Starting to invest can be equally intimidating as it is exciting. But trying to teach yourself the ins and outs of the market can be daunting. If you happen to find an in-person advisor who feels condescending or smug, you could easily be discouraged.

Jason Chepenik, a certified financial planner (CFP) and the senior vice president of the Retirement and Wealth division of One Digital, said robo-advisors can take the anxiety out of first-time investing.

“Robo-advisors offer a straightforward, low-cost way to build and manage a portfolio, taking the stress out of making investment decisions by using algorithms to do the heavy lifting,” he said.

Using robo-advisors allows you to take a “hands-off approach” to monitoring your investments at any time and alleviates the stress of adjusting your portfolio by doing it automatically.

Robo-Advisors Don’t Whether Volatility as Well as Human Counterparts

Whether it’s a sudden shift in the market, or an unexpected change in your personal life, sometimes outside circumstances will compel you to make swift adjustments to your financial planning.

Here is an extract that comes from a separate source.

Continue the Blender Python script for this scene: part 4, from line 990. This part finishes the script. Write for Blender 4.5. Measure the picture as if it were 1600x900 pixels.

Unfortunately, robo-advisors aren’t as uniquely qualified to respond to volatility as human advisors.

Chepenik said that human advisors can be better qualified to shepherd you through the unexpected, like a health issue arising, a sudden change in income or even an inheritance.

“A human advisor takes the time to understand your unique situation and can adapt your financial plan as your life evolves,” he said. “In times of uncertainty or market turbulence, having someone who knows you and can offer tailored advice and emotional support can be invaluable.”